Передовые части 4-й танковой группы немцев к вечеру первого дня войны прорвались к реке Дубисе (35 км северо-западнее Каунаса), а войска 3-й танковой группы переправились через Неман в 60 км южнее Каунаса. Переправа через Неман была осуществлена немцами по мостам у Алитуса и Меречь, которые не были взорваны Из-за бездействия Западного фронта, не выделившего на прикрытие своего правого фланга ни одной дивизии, положение Северо-Западного фронта уже 23 июня начало резко осложняться. Гитлеровское командование сразу обнаружило незащищенную брешь между двумя фронтами и вместо фронтального наступления направило два корпуса в обход войск Северо-Западного фронта с востока. Теперь войска фронта, чтобы избежать окружения, должны были отбивать атаки противника с трех сторон, что заставило командующего генерал-полковника Кузнецова начать медленный отход в сторону Риги и Новгорода. В воздухе господствовала вражеская авиация, так как в первые три дня войны советская фронтовая авиация потеряла 921 самолет. [408]

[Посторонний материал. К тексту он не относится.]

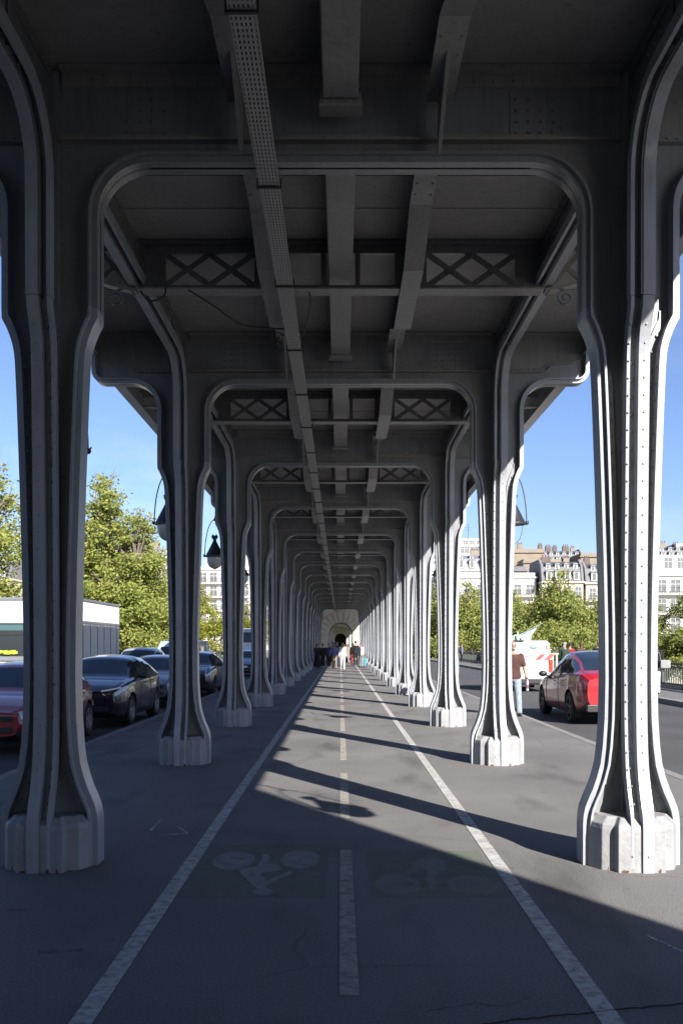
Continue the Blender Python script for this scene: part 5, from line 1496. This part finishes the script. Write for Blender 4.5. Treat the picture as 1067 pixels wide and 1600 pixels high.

Командующий фронтом Кузнецов, потрясенный размахом наступления немецко-фашистских войск, в сложившейся обстановке стал утрачивать волю и холодную способность к размышлению и расчетливость к действиям, а постоянные налеты вражеской авиации на его штаб, как только в нем начинали функционировать фронтовые радиостанции, побудила его ограничить их работу, что повело к окончательной утрате и так плохо поставленного управления войсками. Управление войсками фронта было повсеместно нарушено: армии, корпуса и дивизии отступали по расходящимся направлениям, без связи между собой и с вышестоящими штабами, увеличивая между собой разрывы, теряя последние возможности для организации взаимодействия, под непрерывной бомбежкой вражеской авиации. На третий день войны разрыв между Северо-Западным и Западным фронтами увеличился более чем на 100 км и в этот разрыв неудержимо двинулись подвижные дивизии немцев, охватывая наши войска, отступающие в Прибалтике, с востока. В боевых донесениях и оперативных сводках Северо-Западного фронта того времени часто мелькали слова: «…оперативная сводка от 11 — й армии не поступала, сведений о действиях военно-воздушных сил нет… данных об обороне восточного берега р. Неман не имеем…, 5-я, 33-я,188-я и 128-я стрелковые дивизии неизвестно в каком состоянии и где они находятся… 41-й стрелковый корпус — состояние не знаю… войска СЗФ уже двое суток ведут бои на всем фронте… до сего времени ни в одном из звеньев командования нет сведений о силах и группировке противника…» и т. д. [409]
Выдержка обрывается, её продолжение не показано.